23.5% – For Lower Overall Cost of Living
Too many real estate investors think they must invest in pricey primary markets to succeed. The truth is that Americans are more cash-strapped and budget-conscious than ever. Investors would do well to target markets with relative affordability – striking a balance between a reasonable cost and consistent demand.
22.2% – For Lower Rental/Home Prices
Sometimes, it is just a matter of price. The key here is to stay competitive. You want your residents to feel they’re getting their money’s worth rather than being ripped off. While we understand the need to raise prices relative to the property’s value over time, we must be reasonable and transparent about these rate changes.
16.3% – For Safety Concerns
Do your residents feel safe? This often comes down to two things: the security of the property itself and the outside environment. As an investor, you have the most control over your rental properties. Do exterior doors have secure locks? Security lighting? Mitigated trip-and-fall hazards? Security systems? These features can make a family feel much more secure.
Be mindful, too, of the neighborhood. If you wouldn’t feel comfortable living there, don’t assume your residents will!
12.9% – To Be with or Nearer to Family
Unfortunately, there’s not much investors can do about this one! Sometimes, people just have personal reasons for needing to move. And that’s okay. Just be sure you’re prepared to deal with turnover gracefully.
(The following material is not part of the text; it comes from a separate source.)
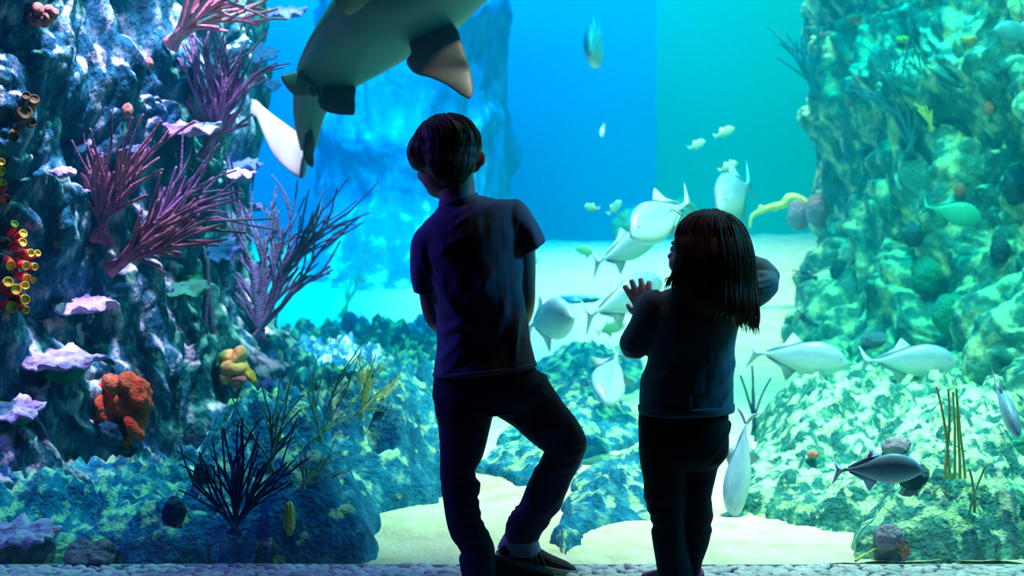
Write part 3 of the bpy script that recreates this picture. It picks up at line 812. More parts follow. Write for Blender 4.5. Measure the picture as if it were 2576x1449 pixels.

10.6% – For Natural Disasters/Climate Risk Concerns
Finally, more people are moving to avoid climate risks and natural disasters. We can’t say we blame them. For the sake of this survey, heat, drought, flooding, fire, smoke, or poor air quality were cited. Investors can do two things here. First, they can avoid high-risk markets where these are common concerns or occurrences. Second, they can mitigate the potential for damage. Buy properties on hills and outside of flood zones. Install storm doors and windows. Outline a safety protocol.
When you take these steps, you help your residents feel more secure and content to stay with you (and your property) for the long haul!